§ Material provided:
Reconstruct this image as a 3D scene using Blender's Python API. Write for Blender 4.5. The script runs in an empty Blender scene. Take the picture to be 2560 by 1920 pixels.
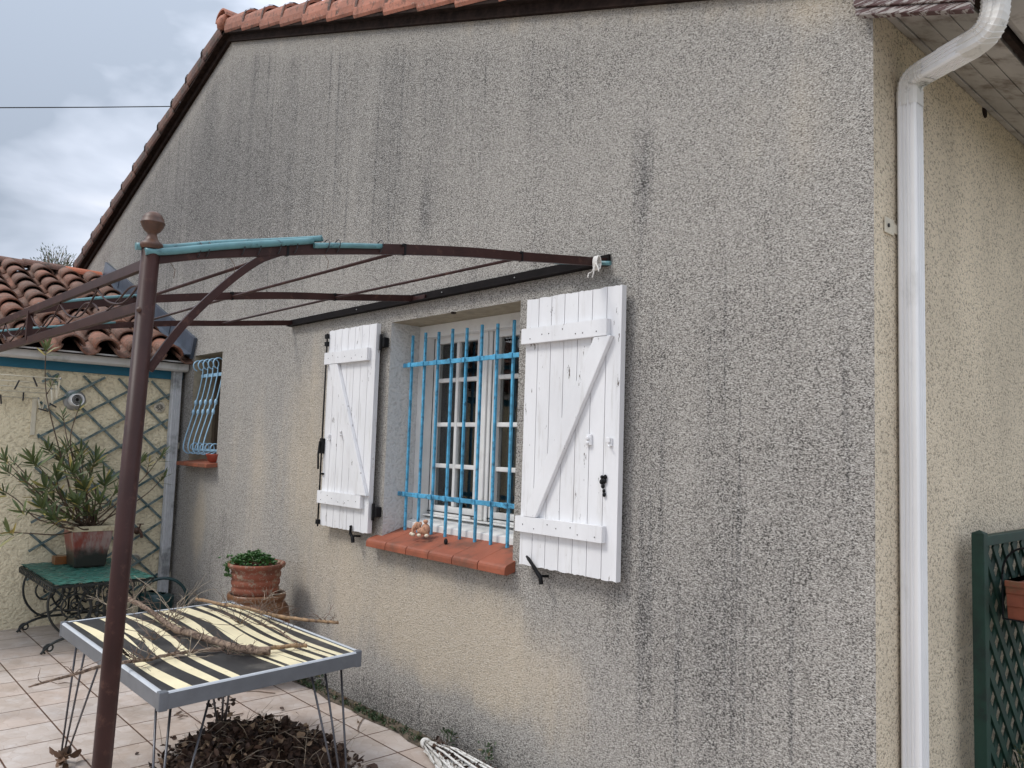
import bpy, math, random
from mathutils import Vector, Matrix
random.seed(7)
SC = bpy.context.scene
COL = SC.collection
rad = math.radians
# ------------------------------------------------------------------ camera
FPX = 1976.15; H = 1.58
yaw, pitch, roll = rad(47.73264), rad(4.58683), rad(1.86444)
fw = Vector((-math.sin(yaw)*math.cos(pitch), math.cos(yaw)*math.cos(pitch), math.sin(pitch)))
rt0 = Vector((math.cos(yaw), math.sin(yaw), 0)); up0 = rt0.cross(fw)
rt = math.cos(roll)*rt0 + math.sin(roll)*up0; up = -math.sin(roll)*rt0 + math.cos(roll)*up0
cam = bpy.data.objects.new('camera', bpy.data.cameras.new('camera')); COL.objects.link(cam)
M = Matrix((rt, up, -fw)).transposed().to_4x4(); M.translation = Vector((0, 0, H))
cam.matrix_world = M
cam.data.sensor_width = 36; cam.data.lens = FPX/2560*36; cam.data.clip_start = .05; cam.data.clip_end = 2000
SC.camera = cam
# points on real planes of the place, from their bearings as surveyed from the photo
def ray(x, y):
    a = (x-1280)/FPX; b = -(y-960)/FPX
    return rt*a + up*b + fw
def PX(x, y, X): d = ray(x, y); return Vector((0, 0, H)) + d*(X/d.x)
def PY(x, y, Y): d = ray(x, y); return Vector((0, 0, H)) + d*(Y/d.y)
def PZ(x, y, Z): d = ray(x, y); return Vector((0, 0, H)) + d*((Z-H)/d.z)
# ------------------------------------------------------------------ world, sun
SUN_EL, SUN_AZ = rad(52), rad(205)       # azimuth clockwise from +Y
w = bpy.data.worlds.new('World'); SC.world = w; w.use_nodes = True
nt = w.node_tree; nt.nodes.clear(); N = nt.nodes.new; L = nt.links.new
out = N('ShaderNodeOutputWorld'); mixs = N('ShaderNodeMixShader'); b1 = N('ShaderNodeBackground'); b2 = N('ShaderNodeBackground')
sky = N('ShaderNodeTexSky'); sky.sky_type = 'NISHITA'; sky.sun_disc = False; sky.sun_elevation = SUN_EL; sky.sun_rotation = SUN_AZ
L(sky.outputs[0], b1.inputs[0]); b1.inputs[1].default_value = .06
tc = N('ShaderNodeTexCoord'); mp = N('ShaderNodeMapping'); mp.inputs['Scale'].default_value = (1, 1, 2.2); mp.inputs['Location'].default_value = (.35, .1, .6)
L(tc.outputs['Generated'], mp.inputs[0])
n1 = N('ShaderNodeTexNoise'); n1.inputs['Scale'].default_value = 3.0; n1.inputs['Detail'].default_value = 5; n1.inputs['Roughness'].default_value = .5; n1.inputs['Distortion'].default_value = .3
L(mp.outputs[0], n1.inputs[0])
cr = N('ShaderNodeValToRGB'); e = cr.color_ramp.elements
e[0].position = .37; e[0].color = (.34, .39, .47, 1); e[1].position = .62; e[1].color = (.86, .88, .95, 1)
m_ = cr.color_ramp.elements.new(.5); m_.color = (.57, .62, .72, 1)
L(n1.outputs[0], cr.inputs[0])
sx = N('ShaderNodeSeparateXYZ'); L(tc.outputs['Generated'], sx.inputs[0])
mr = N('ShaderNodeMapRange'); mr.inputs[1].default_value = .25; mr.inputs[2].default_value = 1; mr.inputs[3].default_value = 1; mr.inputs[4].default_value = 1.95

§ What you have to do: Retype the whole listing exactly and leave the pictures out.

§ Exercise output:
Reconstruct this image as a 3D scene using Blender's Python API. Write for Blender 4.5. The script runs in an empty Blender scene. Take the picture to be 2560 by 1920 pixels.
import bpy, math, random
from mathutils import Vector, Matrix
random.seed(7)
SC = bpy.context.scene
COL = SC.collection
rad = math.radians
# ------------------------------------------------------------------ camera
FPX = 1976.15; H = 1.58
yaw, pitch, roll = rad(47.73264), rad(4.58683), rad(1.86444)
fw = Vector((-math.sin(yaw)*math.cos(pitch), math.cos(yaw)*math.cos(pitch), math.sin(pitch)))
rt0 = Vector((math.cos(yaw), math.sin(yaw), 0)); up0 = rt0.cross(fw)
rt = math.cos(roll)*rt0 + math.sin(roll)*up0; up = -math.sin(roll)*rt0 + math.cos(roll)*up0
cam = bpy.data.objects.new('camera', bpy.data.cameras.new('camera')); COL.objects.link(cam)
M = Matrix((rt, up, -fw)).transposed().to_4x4(); M.translation = Vector((0, 0, H))
cam.matrix_world = M
cam.data.sensor_width = 36; cam.data.lens = FPX/2560*36; cam.data.clip_start = .05; cam.data.clip_end = 2000
SC.camera = cam
# points on real planes of the place, from their bearings as surveyed from the photo
def ray(x, y):
    a = (x-1280)/FPX; b = -(y-960)/FPX
    return rt*a + up*b + fw
def PX(x, y, X): d = ray(x, y); return Vector((0, 0, H)) + d*(X/d.x)
def PY(x, y, Y): d = ray(x, y); return Vector((0, 0, H)) + d*(Y/d.y)
def PZ(x, y, Z): d = ray(x, y); return Vector((0, 0, H)) + d*((Z-H)/d.z)
# ------------------------------------------------------------------ world, sun
SUN_EL, SUN_AZ = rad(52), rad(205)       # azimuth clockwise from +Y
w = bpy.data.worlds.new('World'); SC.world = w; w.use_nodes = True
nt = w.node_tree; nt.nodes.clear(); N = nt.nodes.new; L = nt.links.new
out = N('ShaderNodeOutputWorld'); mixs = N('ShaderNodeMixShader'); b1 = N('ShaderNodeBackground'); b2 = N('ShaderNodeBackground')
sky = N('ShaderNodeTexSky'); sky.sky_type = 'NISHITA'; sky.sun_disc = False; sky.sun_elevation = SUN_EL; sky.sun_rotation = SUN_AZ
L(sky.outputs[0], b1.inputs[0]); b1.inputs[1].default_value = .06
tc = N('ShaderNodeTexCoord'); mp = N('ShaderNodeMapping'); mp.inputs['Scale'].default_value = (1, 1, 2.2); mp.inputs['Location'].default_value = (.35, .1, .6)
L(tc.outputs['Generated'], mp.inputs[0])
n1 = N('ShaderNodeTexNoise'); n1.inputs['Scale'].default_value = 3.0; n1.inputs['Detail'].default_value = 5; n1.inputs['Roughness'].default_value = .5; n1.inputs['Distortion'].default_value = .3
L(mp.outputs[0], n1.inputs[0])
cr = N('ShaderNodeValToRGB'); e = cr.color_ramp.elements
e[0].position = .37; e[0].color = (.34, .39, .47, 1); e[1].position = .62; e[1].color = (.86, .88, .95, 1)
m_ = cr.color_ramp.elements.new(.5); m_.color = (.57, .62, .72, 1)
L(n1.outputs[0], cr.inputs[0])
sx = N('ShaderNodeSeparateXYZ'); L(tc.outputs['Generated'], sx.inputs[0])
mr = N('ShaderNodeMapRange'); mr.inputs[1].default_value = .25; mr.inputs[2].default_value = 1; mr.inputs[3].default_value = 1; mr.inputs[4].default_value = 1.95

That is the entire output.